▶ [COLLECTED MATERIAL]
--- begin ---

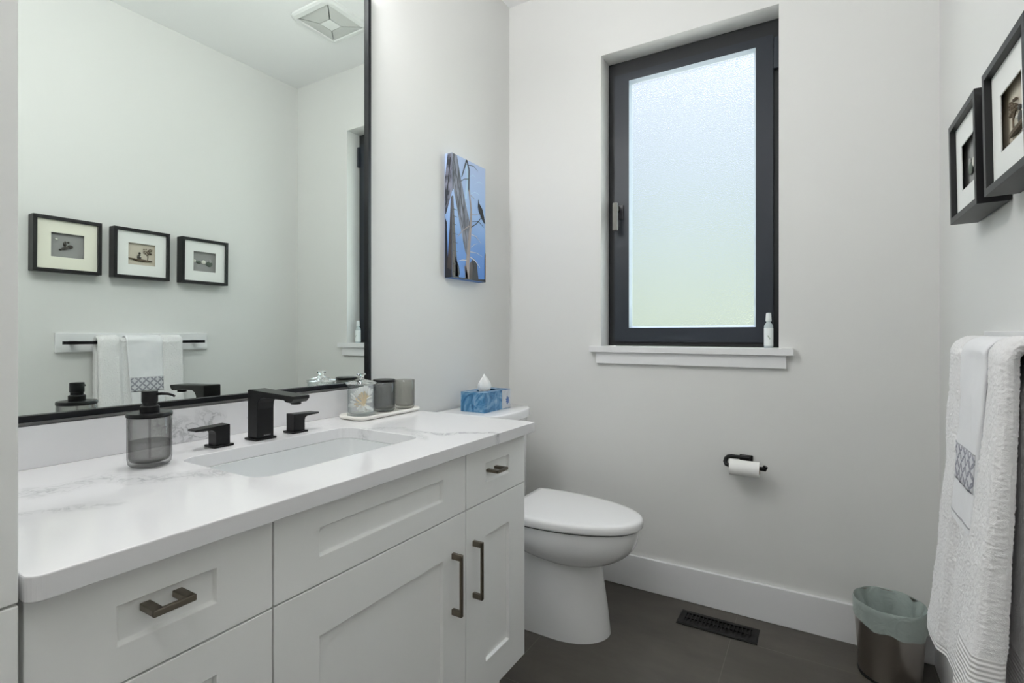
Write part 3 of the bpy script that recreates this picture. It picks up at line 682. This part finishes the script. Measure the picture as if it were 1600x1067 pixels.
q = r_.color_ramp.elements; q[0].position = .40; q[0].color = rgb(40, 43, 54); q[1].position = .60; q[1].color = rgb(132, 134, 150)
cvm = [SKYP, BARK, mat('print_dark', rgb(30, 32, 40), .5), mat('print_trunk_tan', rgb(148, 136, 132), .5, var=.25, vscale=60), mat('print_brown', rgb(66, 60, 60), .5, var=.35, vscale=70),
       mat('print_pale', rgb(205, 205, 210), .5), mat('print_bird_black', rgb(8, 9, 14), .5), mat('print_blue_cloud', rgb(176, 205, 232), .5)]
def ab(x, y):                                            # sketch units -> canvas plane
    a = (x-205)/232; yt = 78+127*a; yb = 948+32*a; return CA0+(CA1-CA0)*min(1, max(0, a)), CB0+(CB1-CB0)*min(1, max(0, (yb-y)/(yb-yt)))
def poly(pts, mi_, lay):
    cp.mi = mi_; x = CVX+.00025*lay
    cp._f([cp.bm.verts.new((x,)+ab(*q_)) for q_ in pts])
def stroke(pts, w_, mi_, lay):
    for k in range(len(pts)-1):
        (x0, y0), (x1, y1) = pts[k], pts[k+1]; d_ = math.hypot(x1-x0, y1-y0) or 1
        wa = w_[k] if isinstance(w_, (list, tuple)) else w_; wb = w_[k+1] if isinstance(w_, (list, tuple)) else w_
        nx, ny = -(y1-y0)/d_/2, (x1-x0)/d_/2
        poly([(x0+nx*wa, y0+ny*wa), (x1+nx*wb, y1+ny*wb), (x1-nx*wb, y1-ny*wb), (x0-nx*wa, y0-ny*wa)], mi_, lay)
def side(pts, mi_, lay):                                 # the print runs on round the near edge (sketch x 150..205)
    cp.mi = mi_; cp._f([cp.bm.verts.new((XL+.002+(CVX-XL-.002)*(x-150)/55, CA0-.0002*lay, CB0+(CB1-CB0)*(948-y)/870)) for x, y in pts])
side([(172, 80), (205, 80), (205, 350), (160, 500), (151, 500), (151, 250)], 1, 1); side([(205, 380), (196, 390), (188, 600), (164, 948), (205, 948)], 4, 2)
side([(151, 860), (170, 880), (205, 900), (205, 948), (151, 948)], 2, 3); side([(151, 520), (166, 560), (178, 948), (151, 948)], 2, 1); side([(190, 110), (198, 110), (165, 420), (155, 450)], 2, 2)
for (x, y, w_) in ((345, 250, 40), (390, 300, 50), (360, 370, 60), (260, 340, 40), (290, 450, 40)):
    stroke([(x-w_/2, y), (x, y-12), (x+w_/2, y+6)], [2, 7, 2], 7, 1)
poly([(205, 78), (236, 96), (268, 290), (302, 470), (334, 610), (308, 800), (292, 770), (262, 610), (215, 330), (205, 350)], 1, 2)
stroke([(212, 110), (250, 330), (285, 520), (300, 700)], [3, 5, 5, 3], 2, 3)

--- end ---

▶ [AIM] Exclude the pictures. Write out the remaining data exactly.

▶ [TASK SOLUTION]
Write part 3 of the bpy script that recreates this picture. It picks up at line 682. This part finishes the script. Measure the picture as if it were 1600x1067 pixels.
q = r_.color_ramp.elements; q[0].position = .40; q[0].color = rgb(40, 43, 54); q[1].position = .60; q[1].color = rgb(132, 134, 150)
cvm = [SKYP, BARK, mat('print_dark', rgb(30, 32, 40), .5), mat('print_trunk_tan', rgb(148, 136, 132), .5, var=.25, vscale=60), mat('print_brown', rgb(66, 60, 60), .5, var=.35, vscale=70),
       mat('print_pale', rgb(205, 205, 210), .5), mat('print_bird_black', rgb(8, 9, 14), .5), mat('print_blue_cloud', rgb(176, 205, 232), .5)]
def ab(x, y):                                            # sketch units -> canvas plane
    a = (x-205)/232; yt = 78+127*a; yb = 948+32*a; return CA0+(CA1-CA0)*min(1, max(0, a)), CB0+(CB1-CB0)*min(1, max(0, (yb-y)/(yb-yt)))
def poly(pts, mi_, lay):
    cp.mi = mi_; x = CVX+.00025*lay
    cp._f([cp.bm.verts.new((x,)+ab(*q_)) for q_ in pts])
def stroke(pts, w_, mi_, lay):
    for k in range(len(pts)-1):
        (x0, y0), (x1, y1) = pts[k], pts[k+1]; d_ = math.hypot(x1-x0, y1-y0) or 1
        wa = w_[k] if isinstance(w_, (list, tuple)) else w_; wb = w_[k+1] if isinstance(w_, (list, tuple)) else w_
        nx, ny = -(y1-y0)/d_/2, (x1-x0)/d_/2
        poly([(x0+nx*wa, y0+ny*wa), (x1+nx*wb, y1+ny*wb), (x1-nx*wb, y1-ny*wb), (x0-nx*wa, y0-ny*wa)], mi_, lay)
def side(pts, mi_, lay):                                 # the print runs on round the near edge (sketch x 150..205)
    cp.mi = mi_; cp._f([cp.bm.verts.new((XL+.002+(CVX-XL-.002)*(x-150)/55, CA0-.0002*lay, CB0+(CB1-CB0)*(948-y)/870)) for x, y in pts])
side([(172, 80), (205, 80), (205, 350), (160, 500), (151, 500), (151, 250)], 1, 1); side([(205, 380), (196, 390), (188, 600), (164, 948), (205, 948)], 4, 2)
side([(151, 860), (170, 880), (205, 900), (205, 948), (151, 948)], 2, 3); side([(151, 520), (166, 560), (178, 948), (151, 948)], 2, 1); side([(190, 110), (198, 110), (165, 420), (155, 450)], 2, 2)
for (x, y, w_) in ((345, 250, 40), (390, 300, 50), (360, 370, 60), (260, 340, 40), (290, 450, 40)):
    stroke([(x-w_/2, y), (x, y-12), (x+w_/2, y+6)], [2, 7, 2], 7, 1)
poly([(205, 78), (236, 96), (268, 290), (302, 470), (334, 610), (308, 800), (292, 770), (262, 610), (215, 330), (205, 350)], 1, 2)
stroke([(212, 110), (250, 330), (285, 520), (300, 700)], [3, 5, 5, 3], 2, 3)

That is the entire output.